Weinstein won an Oscar as a producer of best-picture winner “Shakespeare in Love.”

Weinstein — who Deputy District Attorney Marlene Martinez had earlier called a “titan of the film industry” — engaged in “despicable behavior” and made sure that the alleged victims knew he “could destroy them,” the prosecutor said in her closing argument. Martinez told jurors that Weinstein used his power to prey on and silence women. She called him a “predator,” and said none of the women making accusations against Weinstein knew each other.

But Jackson told the jury that the entirety of the prosecution’s case could be summed up with five words — “Take my word for it” — and said the alleged victims lied on the stand about what was actually “consensual” or “transactional” sex with the now-disgraced filmmaker.

“Did one person come in here and say, `I said no to Harvey Weinstein and he screwed my career?’ Was there one? … Not one person said that because it’s a fable … It just isn’t true,” Jackson said.

The producer did not testify in his own defense.
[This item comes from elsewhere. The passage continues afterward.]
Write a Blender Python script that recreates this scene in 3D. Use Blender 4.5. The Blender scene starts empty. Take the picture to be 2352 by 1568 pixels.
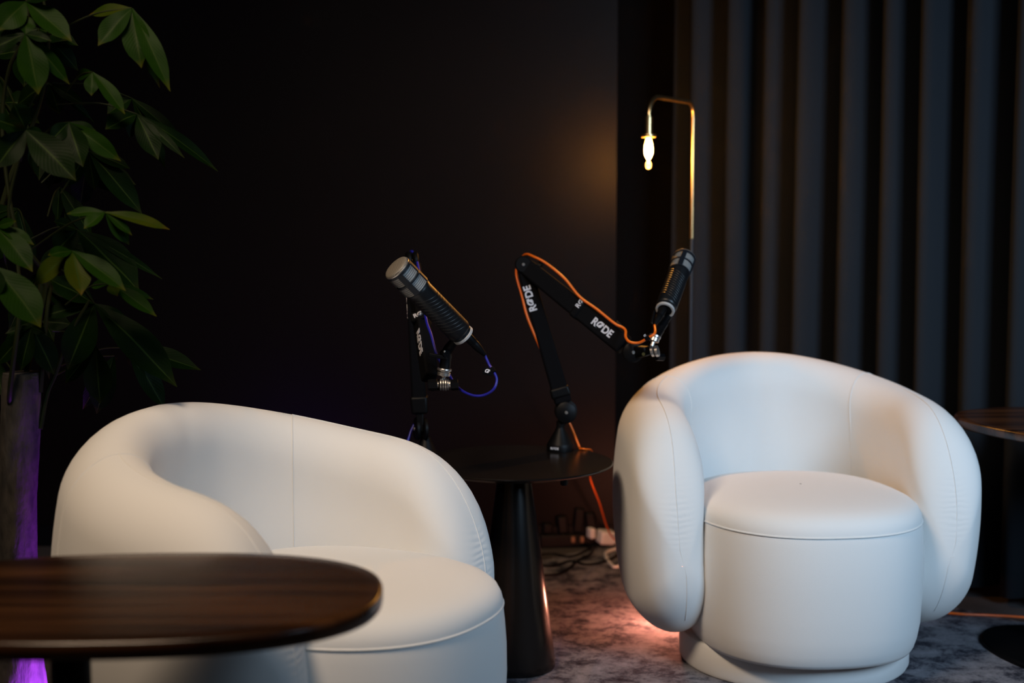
import bpy, math, random
import numpy as np
from mathutils import Vector, Matrix, Quaternion
R = math.radians
random.seed(4)
SC = bpy.context.scene
COL = SC.collection

# ------------------------------------------------------------------ camera, world, lights, exposure
FPX = 2352 * 50 / 36
CAM_H, PITCH = 1.11, R(5.22)
cd = bpy.data.cameras.new('camera')
cam = bpy.data.objects.new('camera', cd); COL.objects.link(cam)
cam.location = (0, 0, CAM_H)
cam.rotation_euler = (math.pi / 2 - PITCH, 0, 0)
cd.lens, cd.sensor_width, cd.sensor_fit = 50, 36, 'HORIZONTAL'
cd.clip_start = 0.05
cd.dof.use_dof = True
cd.dof.focus_distance = 3.02
cd.dof.aperture_fstop = 2.2
SC.camera = cam
SC.view_settings.view_transform = 'Standard'
SC.view_settings.look = 'None'
SC.view_settings.exposure = 0.0
SC.view_settings.gamma = 1.0
SC.view_settings.use_curve_mapping = False
w = bpy.data.worlds.new('world'); SC.world = w
w.use_nodes = True
w.node_tree.nodes['Background'].inputs[0].default_value = (0.35, 0.45, 0.7, 1)
w.node_tree.nodes['Background'].inputs[1].default_value = 0.004


def light(name, kind, loc, aim, power, color, size=0.1, size_y=None, spot=None, blend=0.6):
    d = bpy.data.lights.new(name, kind)
    d.energy, d.color = power, color
    if kind == 'AREA':
        d.size = size
        if size_y:
            d.shape = 'RECTANGLE'; d.size_y = size_y
        else:
            d.shape = 'DISK'
    else:
        d.shadow_soft_size = size
    if spot:
        d.spot_size, d.spot_blend = R(spot), blend
    o = bpy.data.objects.new(name, d); COL.objects.link(o)
    o.location = loc
    o.rotation_euler = (Vector(aim) - Vector(loc)).to_track_quat('-Z', 'Y').to_euler()
    return o


key = light('ceiling_key', 'AREA', (-0.95, 1.40, 3.12), (0.15, 3.05, 0.4), 20.5, (1.0, 0.76, 0.54), 1.0)
key.data.spread = R(78)
fill = light('cool_fill', 'AREA', (2.2, 0.7, 1.95), (0.95, 3.65, 0.80), 19.5, (0.52, 0.75, 1.0), 1.1, 1.2)  # cool light from the right, its source out of view
fill.data.spread = R(76)
light('floor_glow', 'POINT', (0.43, 3.78, 0.09), (0, 0, 0), 18, (1.0, 0.33, 0.20), 0.03)
light('purple_uplight', 'SPOT', (-0.80, 2.735, 0.05), (-0.96, 2.75, 0.35), 46, (0.42, 0.06, 1.0), 0.03, spot=95)
light('violet_wash', 'AREA', (-0.85, 3.5, 0.08), (-1.0, 4.7, 0.6), 0.9, (0.20, 0.05, 1.0), 0.25)


# ------------------------------------------------------------------ helpers
def at(px, py, Y):
    xr, yr = (px - 1176) / FPX, -(py - 784) / FPX
    d = Vector((xr, math.cos(PITCH) + yr * math.sin(PITCH), -math.sin(PITCH) + yr * math.cos(PITCH)))
    return Vector((0, 0, CAM_H)) + d * (Y / d.y)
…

Prosecutors opted not to proceed with four criminal counts — two counts each of forcible rape and forcible oral copulation — involving “Jane Doe #5,” who had not been mentioned in the prosecution’s opening statement but was one of the charged victims in the indictment against Weinstein.

During the trial, jurors also heard from four other women who were allegedly sexually assaulted by Weinstein, but were not listed as charged victims in the case.

Siebel Newsom — a documentary filmmaker — told jurors in her testimony that she still lives with the trauma of being raped and sexually assaulted by Weinstein in his suite at The Peninsula Beverly Hills hotel in September 2005.

Gov. Gavin Newsom issued a statement Monday praising his wife “and all the brave women who came forward to share their truth and uplift countless survivors who cannot. Their strength, courage and conviction is a powerful example and inspiration to all of us. We must keep fighting to ensure that survivors are supported and that their voices are heard.”